▶ _Supplied records_
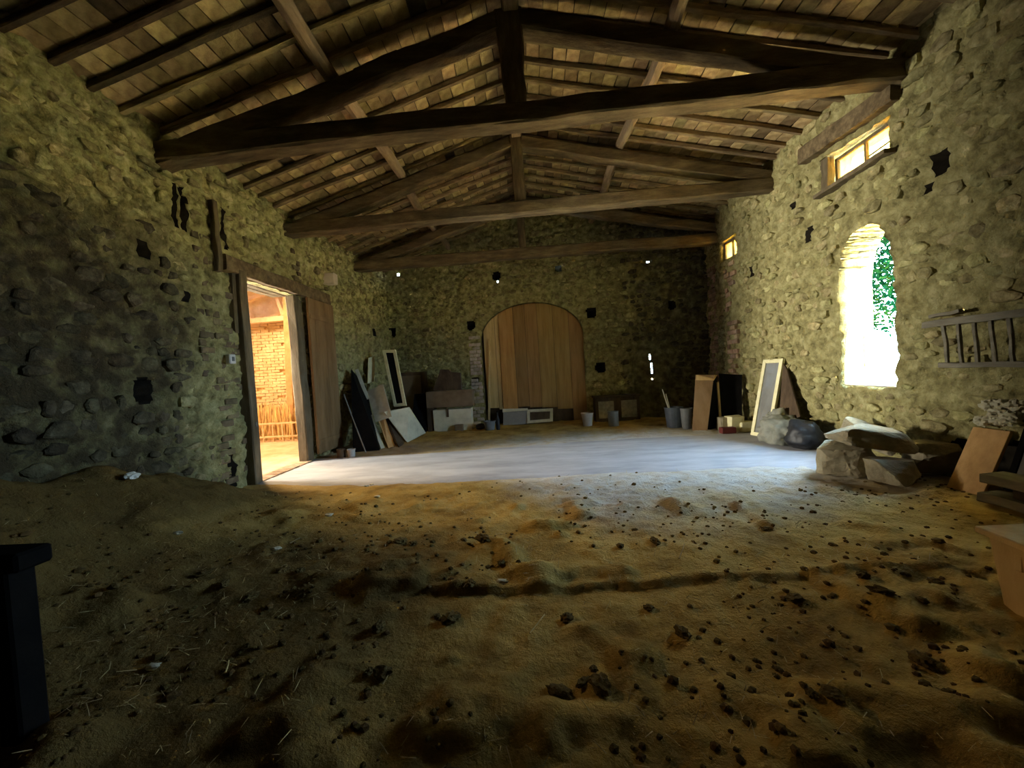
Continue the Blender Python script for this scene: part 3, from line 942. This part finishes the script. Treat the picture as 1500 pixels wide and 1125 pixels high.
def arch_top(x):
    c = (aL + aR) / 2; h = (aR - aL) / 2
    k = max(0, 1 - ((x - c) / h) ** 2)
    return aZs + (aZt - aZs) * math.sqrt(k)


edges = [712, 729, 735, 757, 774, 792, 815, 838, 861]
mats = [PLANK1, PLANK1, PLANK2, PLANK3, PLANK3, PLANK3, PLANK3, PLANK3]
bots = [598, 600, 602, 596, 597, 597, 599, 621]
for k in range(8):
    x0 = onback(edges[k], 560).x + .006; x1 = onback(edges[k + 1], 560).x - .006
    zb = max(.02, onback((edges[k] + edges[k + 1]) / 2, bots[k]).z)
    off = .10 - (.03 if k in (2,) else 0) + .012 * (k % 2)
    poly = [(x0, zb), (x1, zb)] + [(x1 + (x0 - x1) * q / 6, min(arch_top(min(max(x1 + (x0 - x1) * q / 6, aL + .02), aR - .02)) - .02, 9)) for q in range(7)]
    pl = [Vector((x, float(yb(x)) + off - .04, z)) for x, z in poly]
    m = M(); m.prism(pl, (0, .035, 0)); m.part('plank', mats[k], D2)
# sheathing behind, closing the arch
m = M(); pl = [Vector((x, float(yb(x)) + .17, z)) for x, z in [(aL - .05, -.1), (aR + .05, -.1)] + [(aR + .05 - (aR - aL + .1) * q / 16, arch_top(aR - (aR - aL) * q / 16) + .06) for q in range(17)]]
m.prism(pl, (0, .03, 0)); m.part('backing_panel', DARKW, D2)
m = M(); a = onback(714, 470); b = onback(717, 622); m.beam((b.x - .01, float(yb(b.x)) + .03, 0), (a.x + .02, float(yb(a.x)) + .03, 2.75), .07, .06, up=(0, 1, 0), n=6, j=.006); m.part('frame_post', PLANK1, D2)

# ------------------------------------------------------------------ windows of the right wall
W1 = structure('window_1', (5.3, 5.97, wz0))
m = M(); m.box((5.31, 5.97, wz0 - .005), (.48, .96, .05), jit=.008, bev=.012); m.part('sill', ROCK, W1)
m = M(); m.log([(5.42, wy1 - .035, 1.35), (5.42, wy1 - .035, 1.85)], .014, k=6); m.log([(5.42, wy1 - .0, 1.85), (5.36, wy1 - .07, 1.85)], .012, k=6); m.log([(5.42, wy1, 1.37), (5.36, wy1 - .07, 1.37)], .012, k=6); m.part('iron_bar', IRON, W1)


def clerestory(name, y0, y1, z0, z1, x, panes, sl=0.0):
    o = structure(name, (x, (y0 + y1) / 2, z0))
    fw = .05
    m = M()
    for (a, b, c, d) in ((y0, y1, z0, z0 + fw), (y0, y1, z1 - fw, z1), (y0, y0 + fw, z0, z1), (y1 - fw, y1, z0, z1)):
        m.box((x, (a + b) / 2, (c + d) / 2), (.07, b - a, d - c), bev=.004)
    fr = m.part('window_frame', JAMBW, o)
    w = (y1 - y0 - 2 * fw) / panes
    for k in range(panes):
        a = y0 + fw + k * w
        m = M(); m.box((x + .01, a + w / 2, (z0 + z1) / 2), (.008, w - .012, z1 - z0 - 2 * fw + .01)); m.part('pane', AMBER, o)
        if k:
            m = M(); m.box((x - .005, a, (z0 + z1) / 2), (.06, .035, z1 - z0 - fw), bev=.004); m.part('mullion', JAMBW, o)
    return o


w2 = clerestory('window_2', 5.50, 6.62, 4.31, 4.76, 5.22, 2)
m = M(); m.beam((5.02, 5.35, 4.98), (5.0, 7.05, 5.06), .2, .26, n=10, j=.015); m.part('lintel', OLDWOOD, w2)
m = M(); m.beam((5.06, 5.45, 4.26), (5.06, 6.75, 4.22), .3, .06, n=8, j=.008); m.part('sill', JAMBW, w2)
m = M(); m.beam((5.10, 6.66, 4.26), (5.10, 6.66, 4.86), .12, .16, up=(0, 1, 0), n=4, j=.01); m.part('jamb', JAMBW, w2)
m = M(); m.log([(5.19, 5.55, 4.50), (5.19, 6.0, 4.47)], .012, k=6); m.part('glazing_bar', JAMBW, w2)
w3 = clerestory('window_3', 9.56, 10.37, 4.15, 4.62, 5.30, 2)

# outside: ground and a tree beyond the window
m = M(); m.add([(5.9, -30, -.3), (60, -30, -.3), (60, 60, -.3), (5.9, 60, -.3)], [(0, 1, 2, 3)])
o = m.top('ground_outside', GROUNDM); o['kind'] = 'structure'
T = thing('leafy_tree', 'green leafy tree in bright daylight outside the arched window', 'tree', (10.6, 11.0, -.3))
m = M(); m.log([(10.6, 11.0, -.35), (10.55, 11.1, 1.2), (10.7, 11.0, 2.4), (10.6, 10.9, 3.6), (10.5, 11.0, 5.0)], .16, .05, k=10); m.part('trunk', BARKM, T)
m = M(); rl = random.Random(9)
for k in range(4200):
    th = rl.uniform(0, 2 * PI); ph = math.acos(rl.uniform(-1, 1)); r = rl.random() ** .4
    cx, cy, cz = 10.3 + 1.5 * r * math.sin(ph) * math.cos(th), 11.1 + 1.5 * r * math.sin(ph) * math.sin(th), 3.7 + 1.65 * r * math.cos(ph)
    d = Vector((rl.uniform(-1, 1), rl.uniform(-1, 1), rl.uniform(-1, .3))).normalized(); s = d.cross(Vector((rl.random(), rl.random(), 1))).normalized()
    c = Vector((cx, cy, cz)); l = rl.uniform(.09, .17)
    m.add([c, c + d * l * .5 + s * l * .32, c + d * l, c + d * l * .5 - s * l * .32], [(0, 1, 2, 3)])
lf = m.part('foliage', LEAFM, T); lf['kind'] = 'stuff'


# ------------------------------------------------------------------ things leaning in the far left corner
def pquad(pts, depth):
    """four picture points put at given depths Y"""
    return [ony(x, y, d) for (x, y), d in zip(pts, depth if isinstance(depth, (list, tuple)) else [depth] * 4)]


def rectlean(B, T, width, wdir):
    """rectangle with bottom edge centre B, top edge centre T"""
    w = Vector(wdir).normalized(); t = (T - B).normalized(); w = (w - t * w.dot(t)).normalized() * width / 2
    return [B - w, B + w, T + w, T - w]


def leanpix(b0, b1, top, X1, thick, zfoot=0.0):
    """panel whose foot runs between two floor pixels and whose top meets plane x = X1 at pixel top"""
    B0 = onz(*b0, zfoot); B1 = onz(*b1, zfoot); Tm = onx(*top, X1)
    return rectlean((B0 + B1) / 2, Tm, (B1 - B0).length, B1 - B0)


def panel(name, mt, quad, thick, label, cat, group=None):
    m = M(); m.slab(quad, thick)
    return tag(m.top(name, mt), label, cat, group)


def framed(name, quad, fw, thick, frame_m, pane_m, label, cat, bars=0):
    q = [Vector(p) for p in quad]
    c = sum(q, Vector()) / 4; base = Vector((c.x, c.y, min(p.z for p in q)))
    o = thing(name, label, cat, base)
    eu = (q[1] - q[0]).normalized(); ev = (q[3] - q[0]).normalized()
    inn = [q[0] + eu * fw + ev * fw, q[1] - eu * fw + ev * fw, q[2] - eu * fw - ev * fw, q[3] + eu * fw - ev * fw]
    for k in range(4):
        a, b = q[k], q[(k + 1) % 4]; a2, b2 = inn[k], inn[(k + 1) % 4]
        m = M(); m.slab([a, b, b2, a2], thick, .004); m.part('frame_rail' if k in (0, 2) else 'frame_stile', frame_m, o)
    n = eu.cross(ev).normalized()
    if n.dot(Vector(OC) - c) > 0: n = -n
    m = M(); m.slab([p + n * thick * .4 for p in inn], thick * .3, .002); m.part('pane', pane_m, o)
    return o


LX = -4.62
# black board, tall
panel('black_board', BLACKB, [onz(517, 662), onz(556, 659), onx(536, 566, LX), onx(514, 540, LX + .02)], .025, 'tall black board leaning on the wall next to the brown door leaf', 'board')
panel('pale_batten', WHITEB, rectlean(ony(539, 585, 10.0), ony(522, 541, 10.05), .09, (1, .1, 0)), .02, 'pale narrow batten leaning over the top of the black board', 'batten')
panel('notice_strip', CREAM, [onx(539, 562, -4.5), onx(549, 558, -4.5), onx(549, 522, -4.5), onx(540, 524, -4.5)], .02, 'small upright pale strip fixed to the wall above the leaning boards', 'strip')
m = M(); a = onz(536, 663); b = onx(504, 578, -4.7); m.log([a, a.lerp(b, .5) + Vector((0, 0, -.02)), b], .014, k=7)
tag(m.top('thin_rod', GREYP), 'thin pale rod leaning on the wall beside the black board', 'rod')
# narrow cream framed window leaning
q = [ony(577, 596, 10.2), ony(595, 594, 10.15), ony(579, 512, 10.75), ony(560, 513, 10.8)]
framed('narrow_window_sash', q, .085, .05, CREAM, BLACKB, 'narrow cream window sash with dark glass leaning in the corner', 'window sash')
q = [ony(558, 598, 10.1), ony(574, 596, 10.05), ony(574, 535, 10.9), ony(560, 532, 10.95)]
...
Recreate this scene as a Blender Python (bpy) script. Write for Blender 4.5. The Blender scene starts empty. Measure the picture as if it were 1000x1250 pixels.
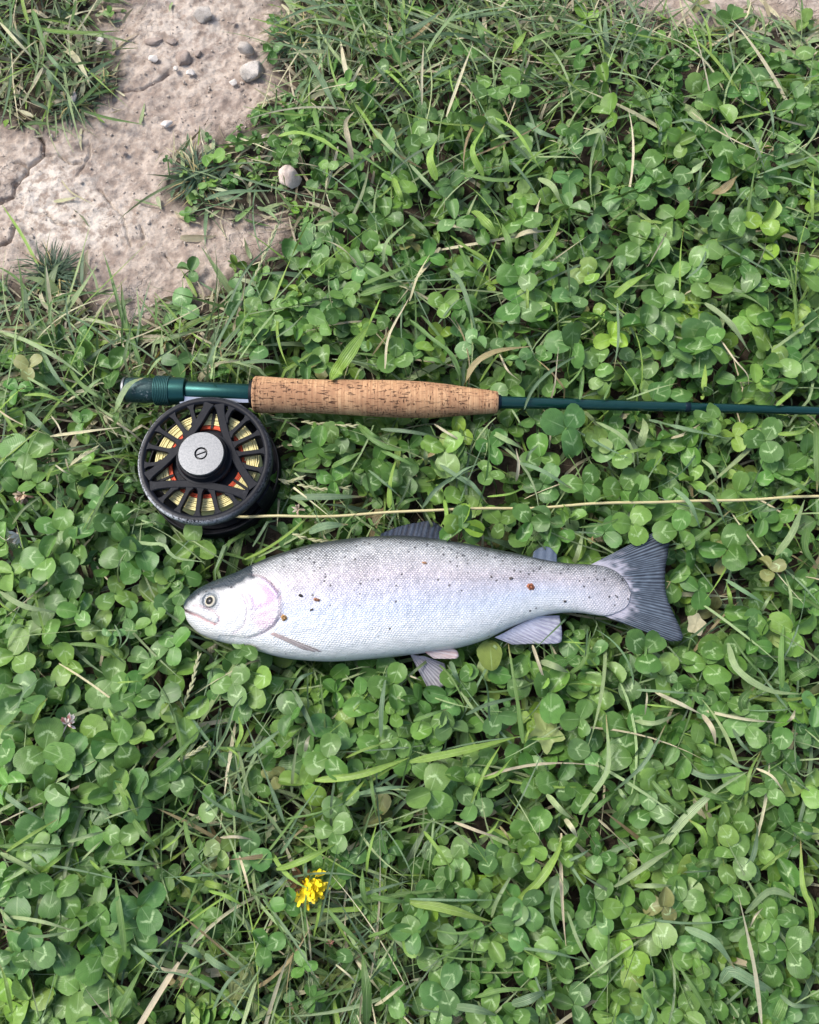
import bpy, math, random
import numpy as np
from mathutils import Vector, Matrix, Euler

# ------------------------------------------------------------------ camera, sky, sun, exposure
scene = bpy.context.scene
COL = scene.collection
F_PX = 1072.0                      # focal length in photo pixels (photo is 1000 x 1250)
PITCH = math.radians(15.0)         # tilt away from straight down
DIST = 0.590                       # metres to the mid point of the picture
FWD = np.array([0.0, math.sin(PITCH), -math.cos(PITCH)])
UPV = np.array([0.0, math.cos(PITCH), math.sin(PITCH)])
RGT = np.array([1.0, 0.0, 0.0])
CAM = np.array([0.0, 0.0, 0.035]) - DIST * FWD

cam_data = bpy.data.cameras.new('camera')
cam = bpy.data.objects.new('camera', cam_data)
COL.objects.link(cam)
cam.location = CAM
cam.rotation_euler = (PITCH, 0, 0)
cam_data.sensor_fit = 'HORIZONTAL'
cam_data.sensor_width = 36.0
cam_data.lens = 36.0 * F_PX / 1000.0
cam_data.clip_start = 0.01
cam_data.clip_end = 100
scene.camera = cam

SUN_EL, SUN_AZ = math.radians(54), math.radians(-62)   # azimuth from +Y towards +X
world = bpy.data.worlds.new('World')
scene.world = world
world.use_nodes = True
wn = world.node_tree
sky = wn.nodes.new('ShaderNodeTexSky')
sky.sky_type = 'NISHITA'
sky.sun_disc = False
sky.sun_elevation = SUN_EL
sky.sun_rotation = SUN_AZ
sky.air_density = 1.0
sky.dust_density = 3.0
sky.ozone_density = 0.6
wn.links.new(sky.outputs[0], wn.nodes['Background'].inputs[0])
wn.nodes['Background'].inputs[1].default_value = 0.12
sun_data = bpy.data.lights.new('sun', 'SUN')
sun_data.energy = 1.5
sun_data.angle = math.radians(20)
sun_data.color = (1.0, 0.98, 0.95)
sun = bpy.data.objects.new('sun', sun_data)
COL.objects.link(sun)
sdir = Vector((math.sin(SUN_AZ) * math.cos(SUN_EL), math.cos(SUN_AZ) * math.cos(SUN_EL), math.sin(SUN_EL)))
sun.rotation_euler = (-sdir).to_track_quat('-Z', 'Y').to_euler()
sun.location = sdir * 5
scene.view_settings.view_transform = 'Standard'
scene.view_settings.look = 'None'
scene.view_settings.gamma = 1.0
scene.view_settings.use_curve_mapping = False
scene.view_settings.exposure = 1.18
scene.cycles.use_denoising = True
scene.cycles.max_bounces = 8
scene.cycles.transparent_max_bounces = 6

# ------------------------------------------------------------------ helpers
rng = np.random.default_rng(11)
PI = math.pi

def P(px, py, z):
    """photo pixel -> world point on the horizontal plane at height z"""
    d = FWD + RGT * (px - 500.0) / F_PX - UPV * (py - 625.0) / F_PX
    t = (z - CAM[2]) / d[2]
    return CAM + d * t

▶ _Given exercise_
Set down exactly the lines from the line that contains "Continue the Blender" to the line that contains "return aZs + (aZt - aZs) * math.sqrt(k)", both lines included, and nothing more.

▶ _Written solution_
Continue the Blender Python script for this scene: part 3, from line 942. This part finishes the script. Treat the picture as 1500 pixels wide and 1125 pixels high.
def arch_top(x):
    c = (aL + aR) / 2; h = (aR - aL) / 2
    k = max(0, 1 - ((x - c) / h) ** 2)
    return aZs + (aZt - aZs) * math.sqrt(k)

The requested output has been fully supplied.